Locate every line in the material below that has the word "from". Copy each of those lines.

^^^^^^^^^^^^^^^^

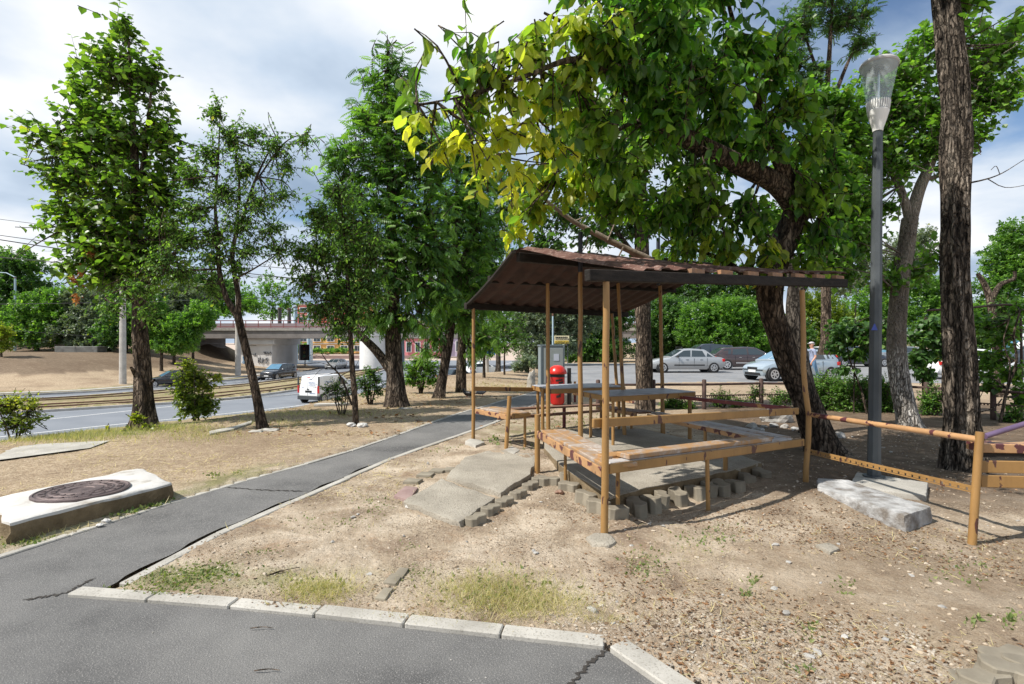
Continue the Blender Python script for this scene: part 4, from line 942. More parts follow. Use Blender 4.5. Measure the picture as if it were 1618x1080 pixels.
KC = 2.3
def crown_obj(root, clumps, limbs, mat, kind, size, cover=2.4, per=8, twig=.5, droop=.35, seed=1, yel=.0, nm='crown', shell=.42, up=.25, leafspread=1.0, larea=.45, fuzz=.28):
    """leaves on twigs that fill the clumps. clump: (x,y,z,rx,ry,rz[,yel])"""
    g = np.random.RandomState(seed); cl = np.array([list(c_[:6]) for c_ in clumps], float); yl = np.array([c_[6] if len(c_) > 6 else yel for c_ in clumps])
    area = math.pi*cl[:, 3]*cl[:, 5]; nl_ = area*cover*KC/(size*size*larea); nt_ = np.maximum(3, (nl_/per)).astype(int)
    ci = np.repeat(np.arange(len(cl)), nt_); n = len(ci)
    d = g.normal(size=(n, 3)); d /= np.linalg.norm(d, axis=1)[:, None]
    rr_ = g.rand(n)**shell; rr_ *= 1+fuzz*(g.rand(n)**2.2)
    tip = cl[ci, :3]+d*rr_[:, None]*cl[ci, 3:6]
    sk = np.vstack([cat(np.array(l_)[:, :3], max(6, len(l_)*6)) for l_ in limbs]) if limbs else cl[:, :3]
    axis = sk.mean(0)
    od = d*.8+(cl[ci, :3]-axis)/(np.linalg.norm(cl[ci, :3]-axis, axis=1)[:, None]+.3)*.6+np.array([0, 0, up])+g.normal(size=(n, 3))*.25
    od /= np.linalg.norm(od, axis=1)[:, None]
    tl = twig*(.6+.8*g.rand(n)); org = tip-od*tl[:, None]
    # leaves along the twigs
    ti = np.repeat(np.arange(n), per); m_ = len(ti); u = np.tile((np.arange(per)+.6)/per, n)+g.normal(size=m_)*.05; u = np.clip(u, .08, 1.03)
    sag = (u*u)*tl[ti]*droop*.4
    pos = org[ti]+od[ti]*(u*tl[ti])[:, None]; pos[:, 2] -= sag
    sidev = np.cross(od[ti], [0, 0, 1.]); sidev /= np.linalg.norm(sidev, axis=1)[:, None]+1e-6
    sgn = np.where(np.arange(m_) % 2, 1, -1)
    ld = od[ti]*.55+sidev*(sgn*.75*leafspread)[:, None]+g.normal(size=(m_, 3))*.35; ld[:, 2] -= droop
    nr_ = np.array([0, 0, 1.])+g.normal(size=(m_, 3))*.45+od[ti]*.25
    sz = size*(.42+.78*g.rand(m_)**.8)*(1-.15*u)
    V, L, S_, nv = place_leaves(leaf_tpl(kind), pos, ld, nr_, sz, sz*(.75+.5*g.rand(m_)), .3+2.2*g.rand(m_))
    rnd = np.repeat(np.clip(.5+.22*g.normal(size=m_)+.12*np.repeat(g.normal(size=n), per), 0, 1), nv)
    yt = np.clip(np.repeat(yl[ci]*1.0+g.normal(size=n)*.30*np.minimum(1, yl[ci]*2.2), per)+g.normal(size=m_)*.25*np.minimum(1, yl[np.repeat(ci, per)]*2.2), 0, 1)
    yt = np.where(g.rand(m_) < .006, .8*g.rand(m_), yt)
    V = V-np.array(root.location)
    me = mesh_arrays(nm, V, L, S_, mat, attrs={'rnd': rnd, 'yel': np.repeat(yt, nv)}, smooth=False)
    o = link(bpy.data.objects.new(nm, me), root)
    # twigs that carry them, and branches from the limbs to each clump
    tw = []
    for i in range(n):
        a = org[i]; b = tip[i].copy(); b[2] -= tl[i]*droop*.4; tw.append((np.array([a, (a+b)/2+np.array([0, 0, tl[i]*droop*.1]), b]), size*.035+.002, .0015))
    br = []
    for k in range(len(cl)):
        c_ = cl[k, :3]; j = np.argmin(np.linalg.norm(sk-c_-np.array([0, 0, -.25*np.linalg.norm(sk-c_, axis=1).min()]), axis=1)); s0 = sk[j]
        idx = np.where(ci == k)[0]
        for q in range(min(len(idx), 5)):
            e_ = org[idx[q]]; md = (s0+e_)/2+g.normal(size=3)*.08*np.linalg.norm(e_-s0)
            br.append((cat([s0, md, e_], 6), min(.008+.010*np.linalg.norm(e_-s0), .030), .004))
    return o, tw, br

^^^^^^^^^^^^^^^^

Answer to the task -
Continue the Blender Python script for this scene: part 4, from line 942. More parts follow. Use Blender 4.5. Measure the picture as if it were 1618x1080 pixels.
    # twigs that carry them, and branches from the limbs to each clump